Are You Using It, or Is It Using You?
Denzel Washington once asked a simple question: “Are you using your phone, or is your phone using you?”
It’s a question that lingers. Because when I look around — and when I look at myself — I see how often we’re on our phones, but not really in the moment. We might be sitting at the dinner table with family, or eating out with friends, yet half our attention is elsewhere, swallowed by a glowing screen.
It’s easy to dismiss it as modern life. But maybe something deeper is happening. Maybe, without realising it, we’ve become slaves — not in the historical sense that must never be forgotten, but in the quiet, modern sense of surrendering control.
Are you a slave to work? A slave to a habit? To social media? To the approval of others? To the endless scroll?
When does the thing you love — or the thing you rely on — begin to own you?

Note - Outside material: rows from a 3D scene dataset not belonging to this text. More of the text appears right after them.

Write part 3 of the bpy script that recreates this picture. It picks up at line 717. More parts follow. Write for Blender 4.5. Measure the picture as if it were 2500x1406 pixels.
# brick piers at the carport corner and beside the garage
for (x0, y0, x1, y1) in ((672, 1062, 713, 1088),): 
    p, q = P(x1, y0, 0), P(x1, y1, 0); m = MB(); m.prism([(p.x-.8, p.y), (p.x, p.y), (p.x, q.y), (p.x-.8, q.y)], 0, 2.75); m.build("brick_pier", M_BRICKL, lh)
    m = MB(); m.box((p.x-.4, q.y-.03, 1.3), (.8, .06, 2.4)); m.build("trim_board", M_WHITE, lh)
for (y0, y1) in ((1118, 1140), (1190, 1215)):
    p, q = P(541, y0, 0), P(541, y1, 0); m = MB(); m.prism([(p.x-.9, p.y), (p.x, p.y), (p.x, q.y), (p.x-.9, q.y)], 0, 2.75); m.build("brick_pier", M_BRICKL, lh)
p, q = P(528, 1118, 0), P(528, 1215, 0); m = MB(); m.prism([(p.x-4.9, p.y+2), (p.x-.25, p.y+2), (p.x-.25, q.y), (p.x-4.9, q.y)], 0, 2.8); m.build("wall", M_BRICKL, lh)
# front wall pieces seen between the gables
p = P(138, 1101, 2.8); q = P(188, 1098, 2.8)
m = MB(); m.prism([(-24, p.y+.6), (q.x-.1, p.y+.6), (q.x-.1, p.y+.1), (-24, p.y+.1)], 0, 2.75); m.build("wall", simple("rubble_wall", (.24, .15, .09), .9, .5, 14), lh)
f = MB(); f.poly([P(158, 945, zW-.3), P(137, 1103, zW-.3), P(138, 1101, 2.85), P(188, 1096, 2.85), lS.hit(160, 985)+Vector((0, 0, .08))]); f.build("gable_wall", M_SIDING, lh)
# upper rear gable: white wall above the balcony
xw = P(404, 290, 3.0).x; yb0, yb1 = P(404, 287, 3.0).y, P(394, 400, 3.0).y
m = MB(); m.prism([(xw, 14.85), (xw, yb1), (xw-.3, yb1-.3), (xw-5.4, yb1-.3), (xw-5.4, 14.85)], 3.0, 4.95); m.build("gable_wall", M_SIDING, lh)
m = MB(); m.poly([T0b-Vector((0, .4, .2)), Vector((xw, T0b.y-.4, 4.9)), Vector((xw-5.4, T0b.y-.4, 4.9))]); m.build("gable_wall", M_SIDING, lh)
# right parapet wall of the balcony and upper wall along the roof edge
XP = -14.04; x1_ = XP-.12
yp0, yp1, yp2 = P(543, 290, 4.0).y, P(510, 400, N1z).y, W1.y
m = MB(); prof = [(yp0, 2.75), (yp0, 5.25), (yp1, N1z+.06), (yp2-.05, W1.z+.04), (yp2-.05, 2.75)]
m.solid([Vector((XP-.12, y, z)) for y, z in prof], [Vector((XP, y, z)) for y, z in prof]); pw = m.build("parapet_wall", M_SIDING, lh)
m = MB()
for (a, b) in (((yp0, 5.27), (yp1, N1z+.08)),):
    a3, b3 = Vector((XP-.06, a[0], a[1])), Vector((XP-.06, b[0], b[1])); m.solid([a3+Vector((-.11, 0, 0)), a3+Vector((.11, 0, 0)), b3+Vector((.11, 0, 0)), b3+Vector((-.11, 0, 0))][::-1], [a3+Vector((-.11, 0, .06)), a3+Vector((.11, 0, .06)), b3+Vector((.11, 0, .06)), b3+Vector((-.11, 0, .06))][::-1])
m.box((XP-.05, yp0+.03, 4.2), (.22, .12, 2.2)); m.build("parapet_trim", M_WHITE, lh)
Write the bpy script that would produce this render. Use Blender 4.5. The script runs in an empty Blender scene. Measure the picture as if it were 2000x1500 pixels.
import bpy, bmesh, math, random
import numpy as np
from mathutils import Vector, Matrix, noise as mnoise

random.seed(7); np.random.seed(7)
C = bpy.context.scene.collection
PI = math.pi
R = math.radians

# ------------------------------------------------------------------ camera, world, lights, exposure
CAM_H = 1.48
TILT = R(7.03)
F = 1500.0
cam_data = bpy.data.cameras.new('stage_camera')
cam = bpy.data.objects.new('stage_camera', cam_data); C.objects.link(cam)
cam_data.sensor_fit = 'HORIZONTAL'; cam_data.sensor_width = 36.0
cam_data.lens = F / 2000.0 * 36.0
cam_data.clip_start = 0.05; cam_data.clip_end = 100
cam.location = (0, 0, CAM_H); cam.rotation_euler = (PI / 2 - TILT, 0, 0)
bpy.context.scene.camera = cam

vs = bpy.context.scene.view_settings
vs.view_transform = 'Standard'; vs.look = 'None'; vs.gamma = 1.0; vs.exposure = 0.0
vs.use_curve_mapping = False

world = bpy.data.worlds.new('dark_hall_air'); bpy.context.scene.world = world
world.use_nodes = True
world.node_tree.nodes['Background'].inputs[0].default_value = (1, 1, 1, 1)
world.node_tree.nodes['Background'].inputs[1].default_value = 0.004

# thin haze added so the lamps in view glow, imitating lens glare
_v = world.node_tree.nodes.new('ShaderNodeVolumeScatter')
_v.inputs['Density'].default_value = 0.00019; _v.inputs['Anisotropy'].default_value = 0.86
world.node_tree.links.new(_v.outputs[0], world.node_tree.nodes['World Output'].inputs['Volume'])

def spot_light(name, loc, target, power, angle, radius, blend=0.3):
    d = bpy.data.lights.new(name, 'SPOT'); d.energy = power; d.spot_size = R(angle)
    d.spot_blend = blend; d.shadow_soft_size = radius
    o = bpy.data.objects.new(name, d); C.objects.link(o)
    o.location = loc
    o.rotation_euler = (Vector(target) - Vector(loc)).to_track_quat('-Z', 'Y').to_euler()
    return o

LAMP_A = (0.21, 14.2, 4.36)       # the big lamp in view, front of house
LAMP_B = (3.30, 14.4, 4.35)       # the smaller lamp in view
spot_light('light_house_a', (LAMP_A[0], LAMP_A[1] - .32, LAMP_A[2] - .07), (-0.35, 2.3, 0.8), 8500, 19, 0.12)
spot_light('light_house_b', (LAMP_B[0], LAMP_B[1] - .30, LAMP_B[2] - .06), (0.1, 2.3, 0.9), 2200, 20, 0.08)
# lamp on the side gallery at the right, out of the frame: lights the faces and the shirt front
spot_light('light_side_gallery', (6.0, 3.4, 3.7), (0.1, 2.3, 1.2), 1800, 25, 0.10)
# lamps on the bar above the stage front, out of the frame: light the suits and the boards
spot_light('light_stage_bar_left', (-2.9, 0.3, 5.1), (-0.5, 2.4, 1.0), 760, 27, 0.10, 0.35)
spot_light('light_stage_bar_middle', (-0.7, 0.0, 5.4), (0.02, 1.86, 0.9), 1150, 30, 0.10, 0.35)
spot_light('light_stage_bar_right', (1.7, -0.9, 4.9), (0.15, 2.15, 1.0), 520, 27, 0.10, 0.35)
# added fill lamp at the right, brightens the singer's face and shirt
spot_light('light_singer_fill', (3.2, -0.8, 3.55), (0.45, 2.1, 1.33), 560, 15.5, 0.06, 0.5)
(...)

Even in the pursuit of excellence, there’s a fine line. To become a master of your craft, do you have to become a slave to it? Is total devotion a path to greatness… or to bondage? Perhaps discipline and obsession look similar on the surface — both demand effort, repetition, and sacrifice. But one is chosen freely; the other consumes freedom.
And maybe that’s the real question: Is your work, your device, your passion — still a choice? Or has it become a compulsion that quietly dictates who you are, what you do, and how you live?
True mastery — and true living — requires freedom. Freedom to choose, to pause, to be present. Freedom to put the phone down, to say no, to walk away.
We are not meant to be slaves to anyone or anything. We are meant to be free. To choose. To be aware. To be here.